To do: Exactly how many lines have the word "wide"? Answer with the bare number.

Material:
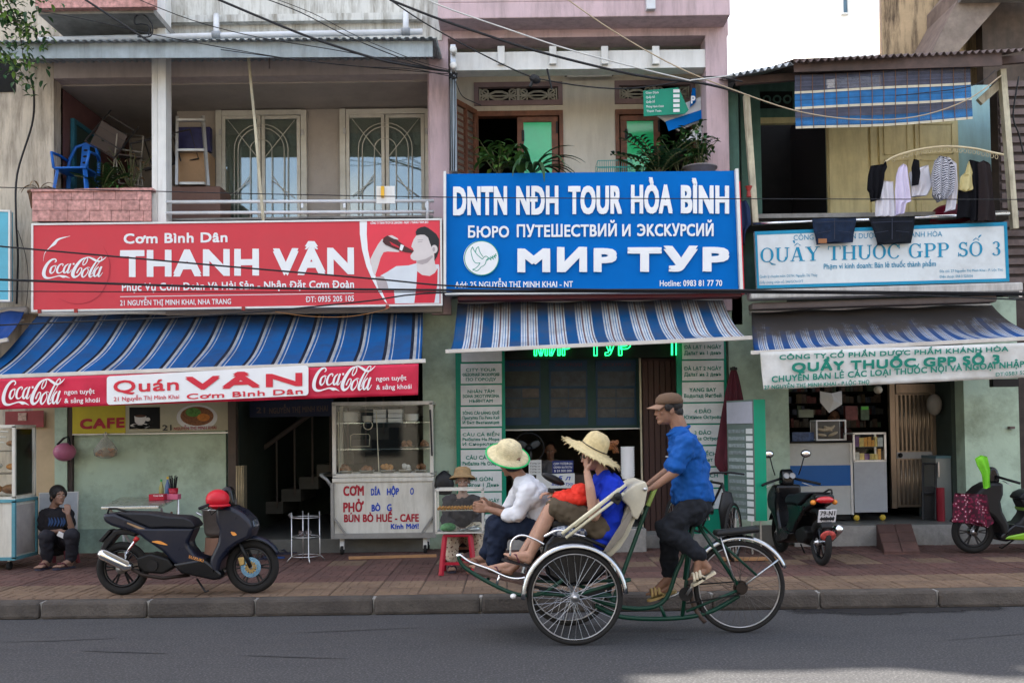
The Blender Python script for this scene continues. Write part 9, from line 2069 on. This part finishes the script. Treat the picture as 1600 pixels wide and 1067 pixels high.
plant('frangipani', 'small-leaved shrub in the wide stone pot at the right of the cream balcony', 1093, Yp_+.05, 262, bushy(90, .36, .46, .045, m_leafB, m_leafA, 9), mat('stone_pot', (.20, .18, .17), .8, var=.2), .2, .16)
plant('grassy_plant', 'grassy plant on the left balcony behind the granite planter', 185, 12.1, 300, strappy(14, .30, .012, m_leafA))
plant('dry_bush', 'tangled dry twiggy plant behind the blue chair on the left balcony', 205, 12.5, 296, bushy(60, .42, .62, .03, m_dry, m_leafB, 9))
plant('fern', 'small dark fern between the blue chair and the balcony column', 160, 12.3, 300, zz(7, .42, m_leafB))
plant('shaggy_plant', 'dried shaggy plant at the left corner of the granite planter', 62, 11.95, 300, strappy(26, .30, .012, m_dry, .2, 1.3, 3.2))
# overhanging tree at the top left corner
t = thing('tree', 'leafy tree branch hanging into the top left corner', 'tree', (-7.4, 9.9, SW))
mb = MB(); mb.tube([(-8.2, 9.9, 0), (-8.1, 9.9, 3), (-7.9, 9.9, 5.2), (-7.4, 10, 6.8)], [.16, .13, .11, .08], 10); mb.build('trunk', m_bark, t, world=True, smooth=1)
br = [[(-30, -60), (10, 0), (30, 50), (38, 105)], [(-20, 0), (15, 30), (45, 40), (60, 62)], [(-30, 60), (-5, 80), (20, 95), (45, 130)], [(-10, -30), (40, -10), (75, -5)]]
leaves = MB(); tips = []
for q in br:
 pts = [at(x, y, 10.0+.1*i) for i, (x, y) in enumerate(spline(q, 4))]; mb = MB(); mb.tube([Vector((-7.9, 9.9, 6.4))]+pts, [.03]+[max(.004, .016*(1-i/len(pts))) for i in range(len(pts))], 5); mb.bw('branch', m_bark, t); tips += pts
for p in tips:
 for k in range(11): blade(leaves, p+Vector((random.gauss(0, .09), random.gauss(0, .15), random.gauss(0, .09))), random.uniform(0, 2*pi), random.uniform(-1, .5), random.uniform(.06, .11), .02, .8, 4)
for k in range(900):
 blade(leaves, (random.gauss(-8.0, .6), random.gauss(9.9, .7), random.gauss(7.4, .5)), random.uniform(0, 2*pi), random.uniform(-1, .5), .12, .03, .8, 4)
o = leaves.bw('crown', m_leafC, t); o['kind'] = 'stuff'
o = D.objects['crown']; o.data.materials.append(m_leafB); o.data.polygons.foreach_set('material_index', [1 if (i//8) % 3 else 0 for i in range(len(o.data.polygons))])
# ================================================================ cables
m_cab = mat('cable_black', (.018, .018, .02), .6, var=.1); m_cabw = mat('cable_white', (.55, .55, .52), .6); m_cabo = mat('cable_ochre', (.42, .33, .22), .7)
def cable(label, pts, r_, m=None, Y=10.9, sp=5):
 mb = MB(); q = spline([(p_[0], p_[1], p_[2] if len(p_) > 2 else Y) for p_ in pts], sp); mb.tube([at(*p_) for p_ in q], r_, 6); o = mb.build('cable', m or m_cab, None, smooth=1); tag(o, label, 'cable')
cable('thin black cable crossing in front of the balconies just above the signboards', [(-40, 292), (200, 298), (400, 303), (750, 309), (1200, 311), (1640, 312)], .0055)
cable('black cable sloping across the lettering of the red signboard', [(-40, 381), (0, 385), (340, 415), (587, 436), (710, 447), (900, 452), (1160, 454), (1640, 458)], .010, Y=10.85)
cable('thickest black cable crossing the lower edge of all three signboards', [(-40, 436), (0, 437), (360, 449), (710, 453.5), (1160, 455.5), (1640, 460)], .014, Y=10.9)
cable('thin black cable just below the thickest one over the red signboard', [(-40, 454), (0, 455), (360, 456.5), (710, 456.5), (1160, 458), (1640, 462)], .006, Y=10.95)
cable('black cable rising from the left awning to the blue signboard', [(-40, 510), (0, 508), (340, 492), (560, 472), (710, 456.5), (1160, 453), (1640, 470)], .009, Y=10.88)
cable('orange cable drooping beneath the red signboard', [(430, 487), (480, 494), (540, 495), (590, 487), (610, 480)], .004, mat('orange_cable', (.35, .16, .05), .6), 11.5)
cable('thick twisted cable running down from the top left to the porcelain insulators', [(118, -10), (225, 60), (228, 62)], .013, Y=11.2)
cable('thick black cable from the grey roof edge to the porcelain insulators', [(330, -5), (420, 33), (488, 60), (580, 90), (640, 103), (702, 112, 12.0)], .014, Y=11.2)
cable('thin cable crossing above the thick one towards the insulators', [(205, -5), (300, 32), (400, 58), (520, 78), (640, 100), (703, 112, 12.0)], .005, Y=11.3)
cable('thin cable descending steeply past the grey roof to the pink column', [(405, -5), (470, 20), (545, 58), (640, 96), (703, 114, 12.0)], .006, Y=11.2)
cable('second thin cable close beside the steep one', [(420, -5), (490, 22), (560, 58), (650, 95), (704, 110, 12.0)], .004, Y=11.15)
cable('thin slack cable under the grey roof fascia', [(345, 78), (450, 92), (560, 104), (640, 108), (705, 120, 12.0)], .005, Y=11.4)
cable('thin cable starting at the leafy branch above the metal roof', [(60, 18), (130, 30), (220, 50), (300, 66), (480, 96), (700, 116, 12.0)], .005, Y=11.3)
cable('twisted black cable crossing the white lintel of the pink house', [(609, 0), (680, 28), (750, 52), (845, 82), (995, 118), (1094, 130), (1160, 146, 11.4)], .014, Y=11.3)
cable('black cable from the top centre sagging below the cream balcony lamp', [(609, 0), (680, 46), (800, 108), (860, 127), (960, 139), (1040, 132), (1110, 120), (1160, 128)], .008, Y=11.4)
cable('white cable crossing the pink slab and the white lintel', [(650, -10), (690, 10), (790, 45), (900, 81), (1060, 122), (1085, 125), (1145, 118)], .008, m_cabw, 11.1)
cable('ochre cable crossing from the top centre to the bamboo blind and post', [(880, -5), (960, 50), (1060, 106), (1160, 146), (1250, 175), (1340, 187), (1430, 183), (1510, 157), (1565, 118)], .007, m_cabo, 11.2)
cable('black cable hanging down the rendered wall at the far left', [(48, 120, 11.9), (53, 150, 12.1), (50, 195, 12.25), (27, 272, 12.25), (25, 340, 12.2), (28, 400, 12.2), (26, 475, 12.2)], .012)
cable('looped black cable coil above the grey metal roof', [(215, 58), (235, 57), (238, 40), (225, 24), (212, 26), (211, 38), (222, 38), (233, 42), (232, 56)], .008, Y=11.5)
cable('thin cable looping from the pink column to the vent block', [(712, 128), (722, 150), (740, 160), (752, 165)], .006, Y=12.1)
cable('thin black cable dropping behind the right balcony post', [(1555, 110), (1530, 130), (1490, 140), (1400, 150)], .005, Y=11.3)
cable('thin cable hanging on the wall under the blue side signboard', [(28, 360), (40, 400), (44, 440), (40, 485)], .004, Y=12.25)
cable('slack dark cable hanging at the dark right edge', [(1592, 120), (1583, 180), (1592, 210), (1599, 240)], .01, Y=12.3)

Exercise result: 2